6. Der Kongress fordert die regionalen Regierungen auf, sich vom Multipartite Social Contract (Multilateraler Sozialvertrag) des Europäischen Komitees für soziale Kohäsion (CDCS) inspirieren zu lassen, wenn sie Mechanismen für die Unterstützung überschuldeter Personen einrichten. Diese Verträge bringen öffentliche Stellen und unterschiedliche Organisationen der Zivilgesellschaft zusammen, um zahlreiche gemeinsame Dienste anzubieten, wodurch eine Zergliederung von Bemühungen verhindert und die Verantwortung der Leistungsempfänger und deren Engagement für solidarische Initiativen gefördert wird.

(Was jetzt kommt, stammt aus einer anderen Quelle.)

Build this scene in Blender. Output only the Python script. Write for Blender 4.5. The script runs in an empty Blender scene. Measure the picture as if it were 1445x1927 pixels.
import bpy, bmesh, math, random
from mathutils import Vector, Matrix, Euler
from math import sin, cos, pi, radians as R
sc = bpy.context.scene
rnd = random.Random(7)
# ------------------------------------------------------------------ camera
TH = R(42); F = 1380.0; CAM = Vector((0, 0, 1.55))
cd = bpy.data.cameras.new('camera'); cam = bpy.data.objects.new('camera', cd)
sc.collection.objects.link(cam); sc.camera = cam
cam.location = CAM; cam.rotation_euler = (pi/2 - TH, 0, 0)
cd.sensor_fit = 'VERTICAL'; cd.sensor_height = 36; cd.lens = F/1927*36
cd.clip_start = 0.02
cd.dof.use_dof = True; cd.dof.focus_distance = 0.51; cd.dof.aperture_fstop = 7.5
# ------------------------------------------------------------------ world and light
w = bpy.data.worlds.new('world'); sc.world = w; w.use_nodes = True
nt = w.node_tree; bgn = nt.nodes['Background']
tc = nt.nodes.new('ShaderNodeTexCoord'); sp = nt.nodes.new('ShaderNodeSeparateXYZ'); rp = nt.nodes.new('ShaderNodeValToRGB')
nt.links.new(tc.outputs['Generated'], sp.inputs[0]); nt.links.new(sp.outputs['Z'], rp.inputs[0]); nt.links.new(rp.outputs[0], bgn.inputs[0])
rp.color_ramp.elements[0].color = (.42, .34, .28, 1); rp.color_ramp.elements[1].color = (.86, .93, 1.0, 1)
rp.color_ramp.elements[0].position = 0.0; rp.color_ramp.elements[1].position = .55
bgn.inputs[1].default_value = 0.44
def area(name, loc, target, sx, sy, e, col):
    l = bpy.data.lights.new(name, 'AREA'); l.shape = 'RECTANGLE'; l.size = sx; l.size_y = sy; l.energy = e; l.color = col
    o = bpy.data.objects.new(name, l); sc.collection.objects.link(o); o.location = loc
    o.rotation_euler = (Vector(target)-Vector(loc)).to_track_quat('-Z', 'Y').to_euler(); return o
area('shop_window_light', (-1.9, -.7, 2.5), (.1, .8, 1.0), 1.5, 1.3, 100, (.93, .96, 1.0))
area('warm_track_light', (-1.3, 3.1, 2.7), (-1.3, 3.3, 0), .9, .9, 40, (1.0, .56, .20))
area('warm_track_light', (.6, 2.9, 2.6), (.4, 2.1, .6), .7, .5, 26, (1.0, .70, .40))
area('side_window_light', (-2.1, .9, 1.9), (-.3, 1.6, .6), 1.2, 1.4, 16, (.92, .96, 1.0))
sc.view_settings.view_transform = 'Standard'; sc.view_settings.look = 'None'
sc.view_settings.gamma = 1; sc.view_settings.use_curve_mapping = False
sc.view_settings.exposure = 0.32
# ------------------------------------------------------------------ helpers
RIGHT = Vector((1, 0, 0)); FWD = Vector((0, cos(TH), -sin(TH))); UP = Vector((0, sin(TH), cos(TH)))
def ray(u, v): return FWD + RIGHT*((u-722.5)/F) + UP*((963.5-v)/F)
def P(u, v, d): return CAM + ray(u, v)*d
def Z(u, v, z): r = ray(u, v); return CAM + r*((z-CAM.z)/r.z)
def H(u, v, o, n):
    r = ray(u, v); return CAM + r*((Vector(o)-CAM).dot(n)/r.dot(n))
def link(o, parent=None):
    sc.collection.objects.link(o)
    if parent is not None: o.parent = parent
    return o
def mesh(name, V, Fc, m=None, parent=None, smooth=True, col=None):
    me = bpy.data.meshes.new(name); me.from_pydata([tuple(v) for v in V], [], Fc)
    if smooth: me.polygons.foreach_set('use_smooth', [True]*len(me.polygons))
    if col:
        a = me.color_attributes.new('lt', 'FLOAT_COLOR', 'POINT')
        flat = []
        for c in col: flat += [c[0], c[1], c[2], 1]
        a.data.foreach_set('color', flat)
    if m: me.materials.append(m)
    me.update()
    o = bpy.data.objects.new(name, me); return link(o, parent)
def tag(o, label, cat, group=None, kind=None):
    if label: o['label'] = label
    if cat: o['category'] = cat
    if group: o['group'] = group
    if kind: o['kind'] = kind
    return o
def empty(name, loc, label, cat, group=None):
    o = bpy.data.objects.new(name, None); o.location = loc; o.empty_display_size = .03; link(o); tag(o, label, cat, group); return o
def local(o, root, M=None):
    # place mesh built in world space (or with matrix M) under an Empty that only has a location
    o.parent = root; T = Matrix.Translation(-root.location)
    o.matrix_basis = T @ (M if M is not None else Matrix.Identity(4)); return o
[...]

7. Der Kongress erinnert an die Empfehlung CM/Rec(2007)8 des Ministerkomitees an die Mitgliedstaaten über rechtliche Lösungen des Schuldenproblems und ruft die Regionalregierungen auf, ihren Einfluss geltend zu machen, um sicherzustellen, dass ihre nationalen Stellen diesen Text umsetzen.

8. Abschließend bittet der Kongress seinen Ausschuss für sozialen Zusammenhalt, mit seiner Entsprechung im Ausschuss der Regionen zum Thema eines verantwortungsvollen Konsums und Kreditvergabe sowie zu den Folgen der Wirtschafts- und Finanzkrise zusammen zu arbeiten.



[1] Diskussion und Zustimmung durch die Kammer der Regionen am 14. Oktober 2009 und Annahme durch den Kongress am 15. Oktober 2009, 3. Sitzung (siehe Dokument CPR(17)3, Begründungstext, Berichterstatterin : P. Muratore (Italien, L, ULDG)).

[2] Insbesondere revolvierende Darlehen zu extrem hohen Zinssätzen, die zusammen mit den Kosten den Darlehensnehmer daran hindern, die ursprüngliche Kapitalsumme zurückzuzahlen.

[3] Entschließung 263 (2008) über verantwortungsvollen Konsum und ein auf Solidarität basiertes Finanzierungwesen.